The perfect setting for a dog is an arroyo. It's almost as perfect for the dog's owner because the arroyo contains the dog and keeps it visible.
My little sweetheart and I were walking an arroyo the other day when we stumbled upon a gravel peninsula that jutted out into the bend of the arroyo. It was perfectly flat and weed-free. Someone had built an elaborate stone fireplace there. Small trees blocked out the world from this little spot.
I was almost laughing at myself. There was nothing spectacular or grand about this little spot. But my heart skipped a beat. Then I started fluttering my eyelashes.
If somebody has been in a certain racket for years and years, and can be affected like this, they must be doing something right.
You might think that one would resent somebody else's earlier discovery of this special spot.

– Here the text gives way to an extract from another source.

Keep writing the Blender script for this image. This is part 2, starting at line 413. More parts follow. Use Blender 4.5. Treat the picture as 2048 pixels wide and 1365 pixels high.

But instead, I tried to visualize them in a tangible way: they likely had children or dogs.
This experience is probably something that happens to many people in one form or other. There is something semi-universal in people's romantic yearnings for a hidden paradise. You see it in various movies and books. (Shangri-La, the Garden of Eden, the 1890s in America, Europe prior to 1914, the perfect retirement town, etc.)
The universality might be connected with children's memories of visiting their grandparents' home, where everything seemed out of date, that is, where time had passed them by. A person can spend a lot of money traveling and not really relax into the paradise of Granny's house as they remember it.